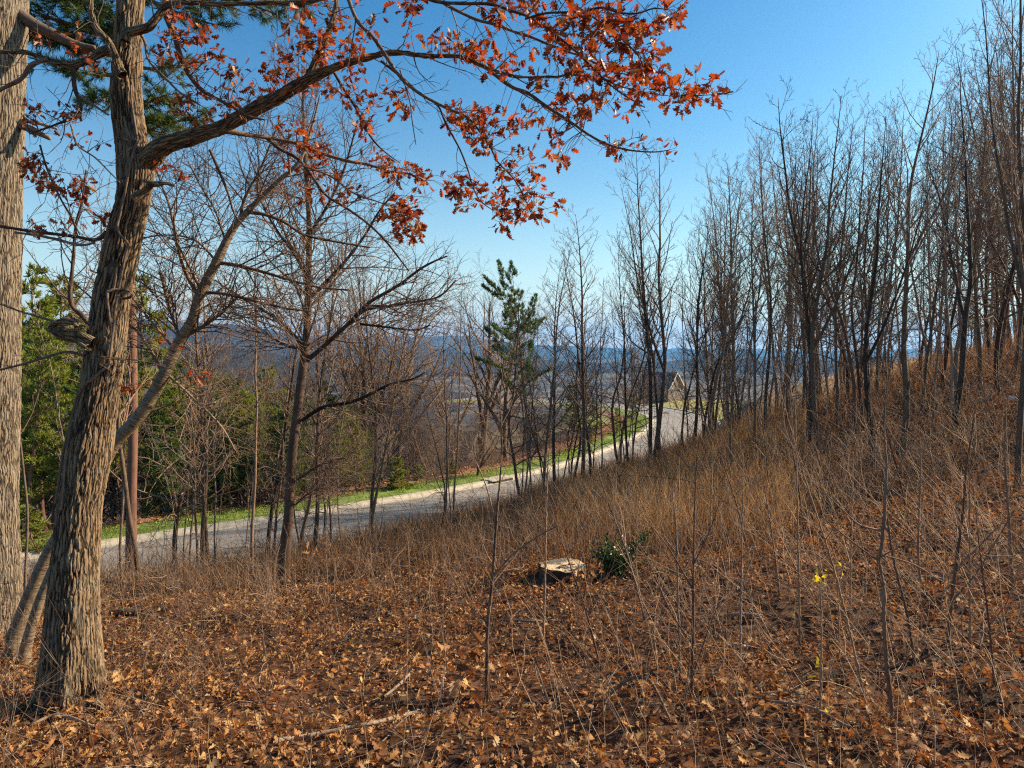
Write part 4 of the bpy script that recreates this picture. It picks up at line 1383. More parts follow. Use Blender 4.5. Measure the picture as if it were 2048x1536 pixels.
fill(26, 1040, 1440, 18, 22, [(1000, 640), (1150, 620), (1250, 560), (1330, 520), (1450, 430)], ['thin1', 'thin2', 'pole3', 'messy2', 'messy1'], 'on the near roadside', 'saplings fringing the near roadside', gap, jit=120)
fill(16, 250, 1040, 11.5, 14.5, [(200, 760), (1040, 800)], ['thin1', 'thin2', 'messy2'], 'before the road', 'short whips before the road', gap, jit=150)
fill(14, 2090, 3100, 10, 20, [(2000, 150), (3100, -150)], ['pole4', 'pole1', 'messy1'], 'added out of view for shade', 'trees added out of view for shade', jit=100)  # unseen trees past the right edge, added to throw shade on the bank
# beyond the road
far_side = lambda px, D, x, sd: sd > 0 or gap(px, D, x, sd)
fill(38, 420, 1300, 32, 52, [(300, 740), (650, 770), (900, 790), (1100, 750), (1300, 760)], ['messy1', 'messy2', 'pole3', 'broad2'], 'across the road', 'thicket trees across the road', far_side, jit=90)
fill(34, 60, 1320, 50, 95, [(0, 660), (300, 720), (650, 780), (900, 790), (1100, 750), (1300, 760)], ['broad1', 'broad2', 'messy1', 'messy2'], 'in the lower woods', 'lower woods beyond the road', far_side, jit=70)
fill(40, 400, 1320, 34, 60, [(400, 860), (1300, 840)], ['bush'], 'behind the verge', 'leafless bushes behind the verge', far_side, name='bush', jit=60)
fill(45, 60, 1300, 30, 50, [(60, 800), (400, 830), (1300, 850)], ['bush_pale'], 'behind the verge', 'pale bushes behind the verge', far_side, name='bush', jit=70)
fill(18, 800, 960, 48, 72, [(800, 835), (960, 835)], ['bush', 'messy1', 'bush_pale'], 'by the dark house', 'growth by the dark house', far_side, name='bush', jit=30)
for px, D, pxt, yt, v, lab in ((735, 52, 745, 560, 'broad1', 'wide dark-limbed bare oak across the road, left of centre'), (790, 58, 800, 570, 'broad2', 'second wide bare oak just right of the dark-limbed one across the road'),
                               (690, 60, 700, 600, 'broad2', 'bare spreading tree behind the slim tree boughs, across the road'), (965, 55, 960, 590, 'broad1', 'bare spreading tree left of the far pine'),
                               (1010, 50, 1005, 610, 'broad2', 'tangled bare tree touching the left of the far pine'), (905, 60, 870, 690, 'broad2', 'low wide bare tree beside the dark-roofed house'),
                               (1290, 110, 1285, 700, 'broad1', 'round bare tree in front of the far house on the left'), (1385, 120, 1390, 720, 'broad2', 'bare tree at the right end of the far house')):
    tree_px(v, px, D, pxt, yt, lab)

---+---

= Given exercise =
Quote the data above in full, leaving out the pictures it holds.

= Correct answer =
Write part 4 of the bpy script that recreates this picture. It picks up at line 1383. More parts follow. Use Blender 4.5. Measure the picture as if it were 2048x1536 pixels.
fill(26, 1040, 1440, 18, 22, [(1000, 640), (1150, 620), (1250, 560), (1330, 520), (1450, 430)], ['thin1', 'thin2', 'pole3', 'messy2', 'messy1'], 'on the near roadside', 'saplings fringing the near roadside', gap, jit=120)
fill(16, 250, 1040, 11.5, 14.5, [(200, 760), (1040, 800)], ['thin1', 'thin2', 'messy2'], 'before the road', 'short whips before the road', gap, jit=150)
fill(14, 2090, 3100, 10, 20, [(2000, 150), (3100, -150)], ['pole4', 'pole1', 'messy1'], 'added out of view for shade', 'trees added out of view for shade', jit=100)  # unseen trees past the right edge, added to throw shade on the bank
# beyond the road
far_side = lambda px, D, x, sd: sd > 0 or gap(px, D, x, sd)
fill(38, 420, 1300, 32, 52, [(300, 740), (650, 770), (900, 790), (1100, 750), (1300, 760)], ['messy1', 'messy2', 'pole3', 'broad2'], 'across the road', 'thicket trees across the road', far_side, jit=90)
fill(34, 60, 1320, 50, 95, [(0, 660), (300, 720), (650, 780), (900, 790), (1100, 750), (1300, 760)], ['broad1', 'broad2', 'messy1', 'messy2'], 'in the lower woods', 'lower woods beyond the road', far_side, jit=70)
fill(40, 400, 1320, 34, 60, [(400, 860), (1300, 840)], ['bush'], 'behind the verge', 'leafless bushes behind the verge', far_side, name='bush', jit=60)
fill(45, 60, 1300, 30, 50, [(60, 800), (400, 830), (1300, 850)], ['bush_pale'], 'behind the verge', 'pale bushes behind the verge', far_side, name='bush', jit=70)
fill(18, 800, 960, 48, 72, [(800, 835), (960, 835)], ['bush', 'messy1', 'bush_pale'], 'by the dark house', 'growth by the dark house', far_side, name='bush', jit=30)
for px, D, pxt, yt, v, lab in ((735, 52, 745, 560, 'broad1', 'wide dark-limbed bare oak across the road, left of centre'), (790, 58, 800, 570, 'broad2', 'second wide bare oak just right of the dark-limbed one across the road'),
                               (690, 60, 700, 600, 'broad2', 'bare spreading tree behind the slim tree boughs, across the road'), (965, 55, 960, 590, 'broad1', 'bare spreading tree left of the far pine'),
                               (1010, 50, 1005, 610, 'broad2', 'tangled bare tree touching the left of the far pine'), (905, 60, 870, 690, 'broad2', 'low wide bare tree beside the dark-roofed house'),
                               (1290, 110, 1285, 700, 'broad1', 'round bare tree in front of the far house on the left'), (1385, 120, 1390, 720, 'broad2', 'bare tree at the right end of the far house')):
    tree_px(v, px, D, pxt, yt, lab)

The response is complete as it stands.